Intercettazioni, approvata la stretta anti-gogna mediatica
Ascolta la versione audio dell'articolo
La Camera ha approvato in via definitiva la legge sulle intercettazioni. Tetto di 45 giorni per il loro uso, con deroghe per motivi specifici. L’obiettivo: un maggiore equilibrio tra esigenze investigative e tutela della privacy.

Il rispetto della riservatezza delle persone coinvolte in vicende giudiziarie è un tema delicato perché coinvolge da un lato l’esigenza di portare avanti indagini per scoprire reati e dall’altro il dovere di proteggere la privacy dei soggetti sospettati di aver violato la legge. Ciò rimanda alle norme in materia di intercettazioni, che chiamano in causa il diritto delle persone di vedere preservata la propria intangibile sfera privata.
Le intercettazioni sono un formidabile strumento di indagine, spesso insostituibile, ma è fondamentale non abusarne, al fine di non violare quella dimensione privata che ciascun cittadino ha il diritto di rivendicare nei confronti dei pubblici poteri. È lo spirito con cui ieri, con 147 voti favorevoli, 67 contrari e un solo astenuto, la Camera ha approvato in via definitiva il disegno di legge sulle intercettazioni, già approvato dal Senato lo scorso ottobre.
Il provvedimento introduce un tetto massimo di 45 giorni per l'uso delle intercettazioni telefoniche e ambientali, con la possibilità di deroghe solo in casi specifici e debitamente motivati. L’obiettivo dichiarato della riforma è quello di tutelare la privacy dei cittadini, evitando che le loro conversazioni siano sottoposte a monitoraggio per periodi prolungati senza che emergano concreti elementi di reato. Inoltre, la riduzione della durata delle intercettazioni avrà come conseguenza indiretta una minore pubblicazione di stralci di conversazioni sui giornali, limitando il fenomeno della gogna mediatica che spesso accompagna le indagini preliminari.
La nuova legge, in attesa di essere promulgata, stabilisce che il decreto del pubblico ministero che dispone l’intercettazione ne specifichi durata e modalità, fissando un termine iniziale di 15 giorni prorogabili di altri 15 alla volta, fino a un massimo di 45 giorni. Solo in presenza di elementi specifici e concreti, e con adeguata motivazione, sarà possibile superare questa soglia. Un’eccezione riguarda i reati di criminalità organizzata (mafia, terrorismo) e le minacce telefoniche, per i quali permangono regole più flessibili, con la possibilità di periodi più lunghi.
La norma è stata accolta con favore dalla maggioranza, che la considera un passo avanti nella tutela dei diritti individuali e nella prevenzione dell'abuso delle intercettazioni.
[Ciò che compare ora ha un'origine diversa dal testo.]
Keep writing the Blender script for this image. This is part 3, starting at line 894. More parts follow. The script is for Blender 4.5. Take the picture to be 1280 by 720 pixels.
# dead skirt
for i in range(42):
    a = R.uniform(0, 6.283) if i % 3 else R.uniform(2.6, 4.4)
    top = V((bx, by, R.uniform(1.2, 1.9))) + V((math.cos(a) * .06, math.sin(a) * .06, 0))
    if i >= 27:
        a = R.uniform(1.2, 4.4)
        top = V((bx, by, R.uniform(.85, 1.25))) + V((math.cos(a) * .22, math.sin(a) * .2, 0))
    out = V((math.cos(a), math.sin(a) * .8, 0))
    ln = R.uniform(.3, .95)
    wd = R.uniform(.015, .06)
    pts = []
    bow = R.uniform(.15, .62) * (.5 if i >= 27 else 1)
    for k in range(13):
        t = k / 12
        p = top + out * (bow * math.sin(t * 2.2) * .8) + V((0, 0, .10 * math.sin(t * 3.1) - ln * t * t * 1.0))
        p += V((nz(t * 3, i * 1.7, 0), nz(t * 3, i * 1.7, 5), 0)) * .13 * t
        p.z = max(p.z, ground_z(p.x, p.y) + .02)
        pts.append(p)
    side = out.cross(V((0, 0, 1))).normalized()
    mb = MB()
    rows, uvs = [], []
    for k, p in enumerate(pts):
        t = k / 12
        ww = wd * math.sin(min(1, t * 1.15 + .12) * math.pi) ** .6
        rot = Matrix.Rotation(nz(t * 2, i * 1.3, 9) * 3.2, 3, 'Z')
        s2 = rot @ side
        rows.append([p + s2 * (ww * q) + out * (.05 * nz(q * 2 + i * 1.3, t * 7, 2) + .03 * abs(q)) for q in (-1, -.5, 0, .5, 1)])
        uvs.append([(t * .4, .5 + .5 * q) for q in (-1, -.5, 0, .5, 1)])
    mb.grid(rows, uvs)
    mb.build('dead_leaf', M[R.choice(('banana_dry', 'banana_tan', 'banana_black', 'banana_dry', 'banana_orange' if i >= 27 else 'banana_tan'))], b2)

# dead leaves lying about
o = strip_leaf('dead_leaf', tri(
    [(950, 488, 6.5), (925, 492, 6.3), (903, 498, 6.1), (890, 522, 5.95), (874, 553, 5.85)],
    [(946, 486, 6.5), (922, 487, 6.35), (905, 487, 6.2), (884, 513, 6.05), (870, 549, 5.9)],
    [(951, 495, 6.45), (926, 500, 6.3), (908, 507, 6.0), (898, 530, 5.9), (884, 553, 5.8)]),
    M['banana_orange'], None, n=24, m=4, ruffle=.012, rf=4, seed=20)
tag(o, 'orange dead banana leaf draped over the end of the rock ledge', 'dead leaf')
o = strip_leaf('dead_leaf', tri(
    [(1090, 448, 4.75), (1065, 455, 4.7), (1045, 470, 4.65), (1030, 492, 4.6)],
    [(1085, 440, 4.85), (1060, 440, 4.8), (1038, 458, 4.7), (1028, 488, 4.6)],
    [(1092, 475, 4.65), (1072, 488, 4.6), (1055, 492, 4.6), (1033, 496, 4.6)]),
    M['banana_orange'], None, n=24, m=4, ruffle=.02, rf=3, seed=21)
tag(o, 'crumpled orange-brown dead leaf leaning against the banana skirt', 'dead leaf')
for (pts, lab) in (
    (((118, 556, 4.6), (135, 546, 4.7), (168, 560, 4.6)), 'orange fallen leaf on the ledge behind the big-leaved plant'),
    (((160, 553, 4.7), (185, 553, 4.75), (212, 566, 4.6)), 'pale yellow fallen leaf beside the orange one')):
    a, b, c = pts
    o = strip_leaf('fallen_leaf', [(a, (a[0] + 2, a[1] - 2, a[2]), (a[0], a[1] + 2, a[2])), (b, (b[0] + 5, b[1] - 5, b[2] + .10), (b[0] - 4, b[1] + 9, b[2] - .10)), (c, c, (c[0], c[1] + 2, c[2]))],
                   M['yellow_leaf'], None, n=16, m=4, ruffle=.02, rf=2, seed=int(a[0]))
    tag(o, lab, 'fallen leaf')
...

Il viceministro alla Giustizia, Francesco Paolo Sisto, ha difeso il provvedimento affermando che esso non compromette le esigenze investigative, ma introduce una «motivazione rafforzata» per il loro prolungamento. Il deputato di Forza Italia, Enrico Costa, lo ha definito una «norma di civiltà giuridica» e ha presentato un ordine del giorno affinché sia sempre verificata l’autenticità delle voci nelle intercettazioni, per escludere il rischio di manipolazioni o falsificazioni attraverso l’intelligenza artificiale.
Di opinione contraria le opposizioni, che ritengono il limite di 45 giorni eccessivamente restrittivo. L’ex procuratore nazionale antimafia Federico Cafiero De Raho, oggi parlamentare del Movimento 5 Stelle, ha duramente criticato il Ddl, sostenendo che alcuni reati, come l’omicidio, richiedano necessariamente intercettazioni più prolungate per identificare i responsabili e comprendere il contesto criminale.
Anche il Partito Democratico ha espresso forte preoccupazione, con il capogruppo in Commissione Giustizia, Federico Gianassi, che ha definito la norma «un errore gravissimo» perché rischia di ostacolare indagini su reati gravi. Un aspetto dibattuto riguarda i cosiddetti reati da “codice rosso”, come la violenza contro le donne. Inizialmente si era discusso di escluderli dal limite dei 45 giorni, ma per evitare un ulteriore passaggio parlamentare la maggioranza ha preferito lasciare il testo inalterato, impegnandosi a rivedere la questione in un successivo provvedimento.
Al di là delle polemiche, il nuovo limite temporale imposto alle intercettazioni introduce un cambiamento significativo nel sistema giudiziario italiano. Se da un lato vi è chi lo interpreta come una necessaria garanzia per i cittadini, dall’altro i detrattori temono che possa favorire l’impunità e compromettere l’efficacia delle indagini. La riforma si inserisce in un dibattito più ampio sul bilanciamento tra esigenze investigative e tutela della privacy, un equilibrio delicato che continuerà a essere al centro dell’attenzione nel panorama politico e giudiziario.